▶ [Goal]
Write out, word for word, only the data from its first line to the line containing "COL = sc.collection".

▶ [Dataset excerpt]
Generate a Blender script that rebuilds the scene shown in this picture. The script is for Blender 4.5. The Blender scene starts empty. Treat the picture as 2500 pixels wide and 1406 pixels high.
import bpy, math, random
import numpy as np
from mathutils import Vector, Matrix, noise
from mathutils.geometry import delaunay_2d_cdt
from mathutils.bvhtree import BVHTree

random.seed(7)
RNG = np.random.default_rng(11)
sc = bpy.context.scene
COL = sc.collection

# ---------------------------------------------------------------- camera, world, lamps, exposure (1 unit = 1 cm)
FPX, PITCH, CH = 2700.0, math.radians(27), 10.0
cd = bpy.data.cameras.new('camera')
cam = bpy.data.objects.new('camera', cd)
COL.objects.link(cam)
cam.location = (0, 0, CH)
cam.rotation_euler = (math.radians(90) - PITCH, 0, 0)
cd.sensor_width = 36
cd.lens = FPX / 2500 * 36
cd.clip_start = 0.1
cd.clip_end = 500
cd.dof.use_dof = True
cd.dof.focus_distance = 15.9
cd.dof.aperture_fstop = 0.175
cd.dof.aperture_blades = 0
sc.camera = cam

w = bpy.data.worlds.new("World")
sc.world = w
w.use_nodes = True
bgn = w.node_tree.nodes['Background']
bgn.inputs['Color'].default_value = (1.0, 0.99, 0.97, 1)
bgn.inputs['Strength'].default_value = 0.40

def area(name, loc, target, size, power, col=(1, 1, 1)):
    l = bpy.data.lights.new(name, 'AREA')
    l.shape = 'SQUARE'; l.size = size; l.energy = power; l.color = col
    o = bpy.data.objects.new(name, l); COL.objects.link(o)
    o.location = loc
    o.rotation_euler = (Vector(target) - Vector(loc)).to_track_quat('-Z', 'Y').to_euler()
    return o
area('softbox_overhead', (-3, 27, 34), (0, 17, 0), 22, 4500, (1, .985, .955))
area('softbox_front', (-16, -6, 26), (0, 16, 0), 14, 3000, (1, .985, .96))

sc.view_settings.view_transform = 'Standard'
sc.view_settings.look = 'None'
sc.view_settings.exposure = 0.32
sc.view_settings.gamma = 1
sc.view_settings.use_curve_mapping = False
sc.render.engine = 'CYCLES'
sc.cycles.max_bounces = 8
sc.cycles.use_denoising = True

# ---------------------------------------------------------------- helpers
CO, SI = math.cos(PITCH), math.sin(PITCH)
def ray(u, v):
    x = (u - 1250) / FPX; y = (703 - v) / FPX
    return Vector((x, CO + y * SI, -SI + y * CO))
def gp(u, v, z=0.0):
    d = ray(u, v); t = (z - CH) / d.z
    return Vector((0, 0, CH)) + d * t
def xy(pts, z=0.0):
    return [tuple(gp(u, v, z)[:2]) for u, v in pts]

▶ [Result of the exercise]
Generate a Blender script that rebuilds the scene shown in this picture. The script is for Blender 4.5. The Blender scene starts empty. Treat the picture as 2500 pixels wide and 1406 pixels high.
import bpy, math, random
import numpy as np
from mathutils import Vector, Matrix, noise
from mathutils.geometry import delaunay_2d_cdt
from mathutils.bvhtree import BVHTree

random.seed(7)
RNG = np.random.default_rng(11)
sc = bpy.context.scene
COL = sc.collection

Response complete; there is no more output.